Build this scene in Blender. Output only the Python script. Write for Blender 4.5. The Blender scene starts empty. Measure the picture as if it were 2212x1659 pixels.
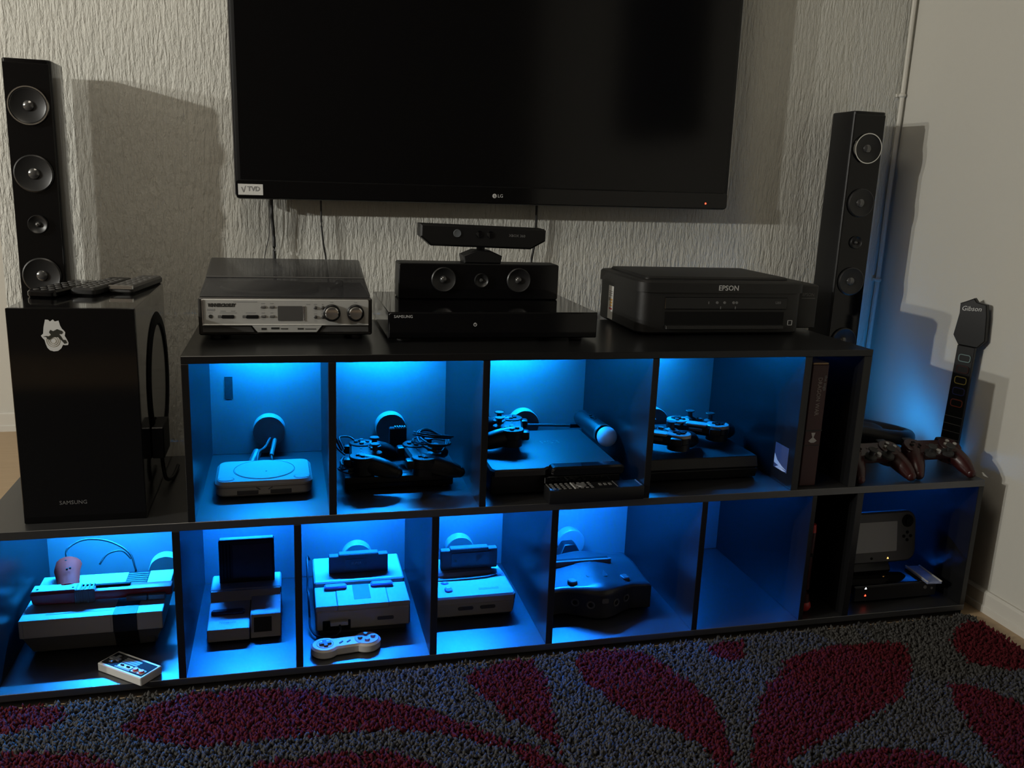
import bpy, bmesh, math, random
import numpy as np
from mathutils import Matrix, Vector

random.seed(7)
rng = np.random.default_rng(7)
scene = bpy.context.scene
COL = scene.collection
PI = math.pi

# ------------------------------------------------------------------ camera, light, exposure
cam_d = bpy.data.cameras.new('camera')
cam = bpy.data.objects.new('camera', cam_d)
COL.objects.link(cam)
cam_d.sensor_width = 36.0
cam_d.lens = 30.771
cam_d.clip_start = 0.02
R = ((0.9692974, -0.2427777, 0.0390061), (-0.0177962, -0.2274794, -0.9736203), (0.2452463, 0.9430335, -0.2248157))
M = Matrix.Identity(4)
for i in range(3):
    M[i][0] = R[0][i]; M[i][1] = -R[1][i]; M[i][2] = -R[2][i]
M[0][3], M[1][3], M[2][3] = 0.0, -1.66, 1.0145
cam.matrix_world = M
scene.camera = cam

scene.view_settings.view_transform = 'Standard'
scene.view_settings.look = 'None'
scene.view_settings.exposure = 0.0
scene.view_settings.gamma = 1.0
scene.view_settings.use_curve_mapping = False

world = bpy.data.worlds.new('world')
scene.world = world
world.use_nodes = True
world.node_tree.nodes['Background'].inputs[0].default_value = (0.9, 0.85, 0.75, 1)
world.node_tree.nodes['Background'].inputs[1].default_value = 0.004
scene.cycles.max_bounces = 6
scene.cycles.diffuse_bounces = 4
scene.cycles.glossy_bounces = 3
scene.cycles.sample_clamp_indirect = 4.0
scene.cycles.caustics_reflective = False
scene.cycles.caustics_refractive = False

LAMP_COLOR = (1.0, 0.98, 0.90)
def lamp(name, loc, watts, r=0.035):
    d = bpy.data.lights.new(name, 'POINT')
    d.energy = watts; d.color = LAMP_COLOR; d.shadow_soft_size = r
    o = bpy.data.objects.new(name, d); o.location = loc
    COL.objects.link(o)
    return o
lamp('room_lamp_bulb', (-3.6, -0.68, 1.64), 138)
lamp('room_lamp_bulb', (-3.6, -1.12, 1.90), 252)

fill_d = bpy.data.lights.new('shadow_fill', 'AREA'); fill_d.shape = 'DISK'; fill_d.size = 0.8; fill_d.energy = 9; fill_d.color = (1.0, 0.90, 0.74)  # unseen soft fill, added to lift the wall shadows
fill = bpy.data.objects.new('shadow_fill', fill_d); fill.location = (-0.3, -0.55, 2.57); COL.objects.link(fill)

LED_TOP = (0.002, 0.27, 1.0)
LED_LOW = (0.0035, 0.18, 1.0)

# ------------------------------------------------------------------ materials
MATS = {}
def mat(name, color, rough=0.5, metal=0.0, spec=0.5, coat=0.0, var=0.08, scale=60.0, bump=0.0, emit=None, estr=0.0):
    if name in MATS: return MATS[name]
    m = bpy.data.materials.new(name); m.use_nodes = True
    nt = m.node_tree; b = nt.nodes['Principled BSDF']
    tc = nt.nodes.new('ShaderNodeTexCoord')
    nz = nt.nodes.new('ShaderNodeTexNoise'); nz.inputs['Scale'].default_value = scale; nz.inputs['Detail'].default_value = 4
    nt.links.new(tc.outputs['Object'], nz.inputs['Vector'])
    mx = nt.nodes.new('ShaderNodeMix'); mx.data_type = 'RGBA'
    mx.inputs[6].default_value = tuple(c * (1 - var) for c in color) + (1,)
    mx.inputs[7].default_value = tuple(min(1, c * (1 + var)) for c in color) + (1,)
    nt.links.new(nz.outputs['Fac'], mx.inputs[0])
    nt.links.new(mx.outputs[2], b.inputs['Base Color'])
    b.inputs['Roughness'].default_value = rough
    b.inputs['Metallic'].default_value = metal
    b.inputs['Specular IOR Level'].default_value = spec
    b.inputs['Coat Weight'].default_value = coat
    b.inputs['Coat Roughness'].default_value = 0.04
    if bump:
        bp = nt.nodes.new('ShaderNodeBump'); bp.inputs['Strength'].default_value = bump; bp.inputs['Distance'].default_value = 0.002
        nt.links.new(nz.outputs['Fac'], bp.inputs['Height']); nt.links.new(bp.outputs['Normal'], b.inputs['Normal'])
    if emit:
        b.inputs['Emission Color'].default_value = tuple(emit) + (1,)
        b.inputs['Emission Strength'].default_value = estr
    MATS[name] = m
    return m

def plaster(name, color, rough_relief):
    m = bpy.data.materials.new(name); m.use_nodes = True
    nt = m.node_tree; b = nt.nodes['Principled BSDF']
    b.inputs['Roughness'].default_value = 0.85
    b.inputs['Specular IOR Level'].default_value = 0.2
    tc = nt.nodes.new('ShaderNodeTexCoord')
    def noise(sc, det, rough=0.6, dist=0.0):
        mp = nt.nodes.new('ShaderNodeMapping'); mp.inputs['Scale'].default_value = sc
        nt.links.new(tc.outputs['Object'], mp.inputs['Vector'])
        n = nt.nodes.new('ShaderNodeTexNoise'); n.inputs['Scale'].default_value = 1.0
        n.inputs['Detail'].default_value = det; n.inputs['Roughness'].default_value = rough; n.inputs['Distortion'].default_value = dist
        nt.links.new(mp.outputs['Vector'], n.inputs['Vector'])
        return n
    def ramp(src, lo, hi):
        r = nt.nodes.new('ShaderNodeMapRange'); r.interpolation_type = 'SMOOTHSTEP'
        r.inputs['From Min'].default_value = lo; r.inputs['From Max'].default_value = hi
        nt.links.new(src, r.inputs['Value']); return r.outputs['Result']
    def math_(op, a, bb):
        n = nt.nodes.new('ShaderNodeMath'); n.operation = op
        for k, v in enumerate((a, bb)):
            if isinstance(v, (int, float)): n.inputs[k].default_value = v
            else: nt.links.new(v, n.inputs[k])
        return n.outputs[0]
    fine = noise((260, 260, 200), 3)
    if rough_relief:
        streak = noise((120, 120, 20), 4, 0.60, 0.35)
        lump = noise((85, 85, 55), 4, 0.62, 0.2)
        broad = noise((38, 38, 14), 3, 0.55, 0.3)
        h = math_('ADD', math_('MULTIPLY', ramp(streak.outputs['Fac'], 0.30, 0.66), 0.75), math_('MULTIPLY', broad.outputs['Fac'], 0.9))
        h = math_('ADD', h, math_('MULTIPLY', lump.outputs['Fac'], 1.1))
        h = math_('ADD', h, math_('MULTIPLY', fine.outputs['Fac'], 0.30))
        dist, st = 0.0024, 1.0
    else:
        h = fine.outputs['Fac']; dist, st = 0.0008, 0.55
    bp = nt.nodes.new('ShaderNodeBump'); bp.inputs['Strength'].default_value = st; bp.inputs['Distance'].default_value = dist
    nt.links.new(h, bp.inputs['Height']); nt.links.new(bp.outputs['Normal'], b.inputs['Normal'])
    big = noise((1.5, 1.5, 1.5), 3)
    mx = nt.nodes.new('ShaderNodeMix'); mx.data_type = 'RGBA'
    mx.inputs[6].default_value = tuple(c * 0.94 for c in color) + (1,); mx.inputs[7].default_value = tuple(color) + (1,)
    nt.links.new(big.outputs['Fac'], mx.inputs[0]); nt.links.new(mx.outputs[2], b.inputs['Base Color'])
    return m

WALL_COL = (0.655, 0.65, 0.60)
m_plaster = plaster('scratched_plaster', WALL_COL, True)
m_wall = plaster('smooth_plaster', (0.55, 0.535, 0.485), False)
m_wall_dark = plaster('dark_plaster', (0.10, 0.085, 0.07), False)
m_shelf = mat('black_laminate', (0.007, 0.007, 0.0074), rough=0.28, spec=0.40, var=0.15, scale=25)
m_floor = mat('black_laminate_sheen', (0.012, 0.012, 0.0125), rough=0.40, spec=1.0, var=0.2, scale=200)  # same laminate as the dividers, made paler and shinier to carry the LED glow
m_floor.node_tree.nodes['Principled BSDF'].inputs['IOR'].default_value = 1.62
m_back = mat('shelf_back_board', (0.20, 0.20, 0.205), rough=0.5, spec=0.5, var=0.08, scale=12)
m_cap = mat('cap_plastic', (0.24, 0.24, 0.24), rough=0.45, var=0.05)
m_black = mat('black_plastic', (0.006, 0.006, 0.0065), rough=0.42, spec=0.35)
m_charcoal = mat('charcoal_plastic', (0.008, 0.0078, 0.0076), rough=0.5, var=0.15, scale=300, bump=0.1)
m_gloss = mat('black_gloss', (0.003, 0.003, 0.0035), rough=0.08, spec=0.4)
m_piano = mat('piano_black', (0.003, 0.003, 0.0035), rough=0.10, spec=0.6, coat=0.7)
m_screen = mat('screen_glass', (0.003, 0.003, 0.0035), rough=0.13, spec=0.32)
m_dark = mat('matt_black', (0.006, 0.006, 0.006), rough=0.8, spec=0.2)
m_rubber = mat('dark_rubber', (0.02, 0.02, 0.02), rough=0.6)
m_cone = mat('speaker_cone', (0.010, 0.010, 0.0105), rough=0.4)
m_chrome = mat('chrome', (0.75, 0.75, 0.74), rough=0.14, metal=1.0, var=0.02)
m_silver = mat('silver_panel', (0.50, 0.50, 0.48), rough=0.38, metal=0.25, var=0.03)
m_silver_dk = mat('dull_silver', (0.16, 0.16, 0.16), rough=0.4, metal=0.3)
m_lgrey = mat('light_grey_plastic', (0.43, 0.41, 0.375), rough=0.48, var=0.03)
m_white = mat('white_plastic', (0.52, 0.51, 0.48), rough=0.45, var=0.03)
m_ball = mat('milky_ball', (0.75, 0.75, 0.75), rough=0.5, var=0.02)
m_ball.node_tree.nodes['Principled BSDF'].inputs['Subsurface Weight'].default_value = 1.0
m_ball.node_tree.nodes['Principled BSDF'].inputs['Subsurface Radius'].default_value = (1, 1, 1)
m_ball.node_tree.nodes['Principled BSDF'].inputs['Subsurface Scale'].default_value = 0.05
m_mgrey = mat('mid_grey_plastic', (0.12, 0.117, 0.112), rough=0.5)
m_dgrey = mat('dark_grey_plastic', (0.07, 0.068, 0.066), rough=0.5)
m_lilac = mat('lilac_plastic', (0.22, 0.19, 0.46), rough=0.42)
m_paper = mat('white_sticker', (0.66, 0.66, 0.64), rough=0.55, var=0.04)
m_ink = mat('dark_ink', (0.02, 0.02, 0.018), rough=0.6)
m_inkgrey = mat('grey_ink', (0.25, 0.25, 0.25), rough=0.6)
m_print = mat('pale_print', (0.55, 0.55, 0.55), rough=0.5)
m_printdim = mat('dim_print', (0.16, 0.16, 0.16), rough=0.5)
m_red = mat('red_plastic', (0.42, 0.025, 0.02), rough=0.35)
m_dred = mat('dark_red_plastic', (0.032, 0.005, 0.005), rough=0.32)
m_orange = mat('orange_plastic', (1.0, 0.014, 0.004), rough=0.75, spec=0.12)
m_gunred = mat('gun_red_plastic', (0.30, 0.035, 0.03), rough=0.42)
m_maroon = mat('maroon_cover', (0.055, 0.018, 0.018), rough=0.55)
m_gold = mat('gold_edge', (0.45, 0.30, 0.15), rough=0.5)
m_navy = mat('navy_cover', (0.03, 0.035, 0.12), rough=0.4)
m_amber = mat('amber_plastic', (0.7, 0.4, 0.1), rough=0.5)
m_cable = mat('black_cable', (0.008, 0.008, 0.008), rough=0.5)
m_gcable = mat('grey_cable', (0.10, 0.10, 0.10), rough=0.5)
m_wcable = mat('painted_cable', (0.60, 0.58, 0.52), rough=0.7)
m_base = mat('baseboard_paint', (0.55, 0.53, 0.48), rough=0.6, var=0.04, scale=10)
m_led_top = mat('led_cyan', (0.2, 0.2, 0.2), emit=LED_TOP, estr=1550)
m_led_low = mat('led_blue', (0.2, 0.2, 0.2), emit=LED_LOW, estr=2200)
m_led_end = mat('led_blue_bright', (0.2, 0.2, 0.2), emit=(0.008, 0.26, 1.0), estr=2900)
m_led_dim = mat('led_blue_dim', (0.2, 0.2, 0.2), emit=(0.006, 0.17, 1.0), estr=1500)
m_led_wall = mat('led_wall', (0.2, 0.2, 0.2), emit=(0.01, 0.33, 1.0), estr=270)
m_on_red = mat('red_indicator', (0.2, 0, 0), emit=(1.0, 0.05, 0.02), estr=6)
m_on_amber = mat('amber_indicator', (0.2, 0.1, 0), emit=(1.0, 0.50, 0.12), estr=3)
m_on_white = mat('white_indicator', (0.2, 0.2, 0.2), emit=(1, 1, 1), estr=2)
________
Restate only the lines running from the start of the material above through the line containing "scene.camera = cam", ends included. No pictures.

--- Solution below ---
Build this scene in Blender. Output only the Python script. Write for Blender 4.5. The Blender scene starts empty. Measure the picture as if it were 2212x1659 pixels.
import bpy, bmesh, math, random
import numpy as np
from mathutils import Matrix, Vector

random.seed(7)
rng = np.random.default_rng(7)
scene = bpy.context.scene
COL = scene.collection
PI = math.pi

# ------------------------------------------------------------------ camera, light, exposure
cam_d = bpy.data.cameras.new('camera')
cam = bpy.data.objects.new('camera', cam_d)
COL.objects.link(cam)
cam_d.sensor_width = 36.0
cam_d.lens = 30.771
cam_d.clip_start = 0.02
R = ((0.9692974, -0.2427777, 0.0390061), (-0.0177962, -0.2274794, -0.9736203), (0.2452463, 0.9430335, -0.2248157))
M = Matrix.Identity(4)
for i in range(3):
    M[i][0] = R[0][i]; M[i][1] = -R[1][i]; M[i][2] = -R[2][i]
M[0][3], M[1][3], M[2][3] = 0.0, -1.66, 1.0145
cam.matrix_world = M
scene.camera = cam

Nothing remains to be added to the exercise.